Four Santa Barbara bike projects are on the short list to receive a total of $15.5 million in state transportation grants designed to promote “active transit.” Recommended for funding is the Westside bikeway much debated as part of the City of Santa Barbara’s new Bicycle Master Plan and budgeted to cost $4.4 million to build. It includes a long cross-town bicycle boulevard running along Sola Street starting at Castillo Street. Another $2.7 million has been set aside for a series of Eastside bike thoroughfares ​— ​either green-striped bike lanes or bicycle boulevards ​— ​that will connect Alisos Street to Santa Barbara High School. Santa Barbara traffic planner Peter Brown said, once built, the new bikeways will allow cyclists to ride from Chino Street on the Westside to Alisos on the Eastside on designated bicycle routes.

Plans for the Westside bikeway were the source of considerable late-night political melodrama at City Hall, engaging the focused energies and creative compromise of the Santa Barbara Bicycle Coalition and residents of Micheltorena Street upset at the prospect of losing 80 parking spaces.
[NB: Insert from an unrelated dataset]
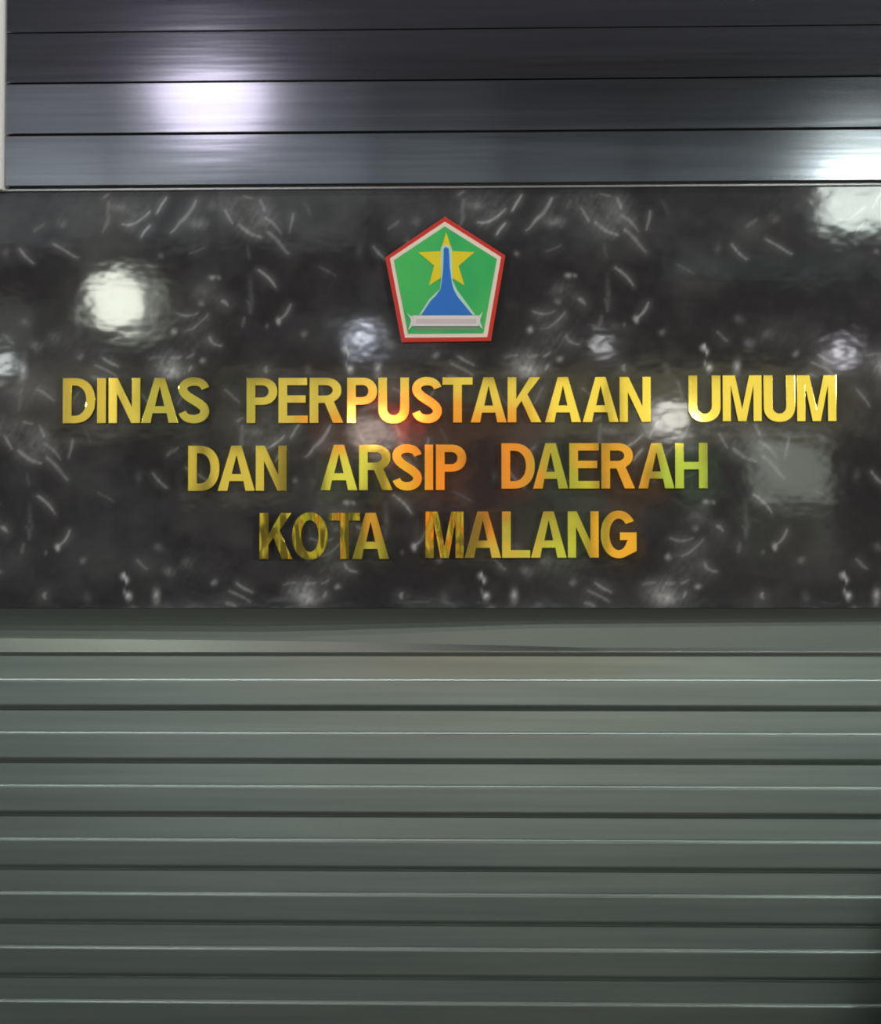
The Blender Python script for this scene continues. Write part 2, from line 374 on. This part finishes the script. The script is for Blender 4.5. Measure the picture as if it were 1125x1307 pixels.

The Sola Street compromise ultimately agreed upon was predicated upon this grant funding. Competition for these funds was intense. Only 50 projects out of 456 applications were funded. In addition, another $6.8 million was set aside to build a bicycle lane connecting Rincon to Carpinteria Avenue. That bike lane was required by the California Coastal Commission as a mitigation for the two new freeway bridges that are necessary to accommodate the new and wider freeway.

Final approval for the grants takes place December 8. The funds become available in 2019, and construction would start the following year.